In their exuberance, oil- and gas-industry officials repeat a single refrain when describing the natural gas from Pennsylvania's Marcellus Shale:

In their exuberance, oil- and gas-industry officials repeat a single refrain when describing the natural gas from Pennsylvania's Marcellus Shale:

A game-changer.

Tony Hayward, chief executive officer of oil giant BP P.L.C., was the latest to gush enthusiastically when he called unconventional natural gas resources like the Marcellus "a complete game-changer."

"It probably transforms the U.S. energy outlook for the next 100 years," Hayward said Thursday at the World Economic Forum in Davos, Switzerland.

The breathtaking emergence of natural gas as America's energy savior was not in the cards.

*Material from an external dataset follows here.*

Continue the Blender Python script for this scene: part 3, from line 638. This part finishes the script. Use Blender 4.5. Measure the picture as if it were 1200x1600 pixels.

Just four years ago, after Hurricanes Katrina and Rita devastated Gulf Coast rigs and rattled gas markets, energy pundits forecast a bleak winter of short supplies, high prices, and low thermostats.

The vast scale of shale-gas resources has come into focus quickly, and industry officials are touting the possibility of steady supplies for decades to come.

The Potential Gas Committee in Colorado last year revised its outlook of America's future gas supply - up 35 percent in just two years. The forecast was the highest in its 44-year history.

The Marcellus Shale is the nation's fastest-growing producing area. Though it lies under five states, about 60 percent of its reserves are in Pennsylvania, according to Terry Engelder, a Pennsylvania State University geologist.

"In terms of its impact on Pennsylvania, this is probably without peer in the last century," said Engelder, whose projections in 2008 alerted the public about the size of the Marcellus.

"America's energy portfolio has undergone a first-order paradigm shift just in the last two years," he said. "This is such an exciting thing."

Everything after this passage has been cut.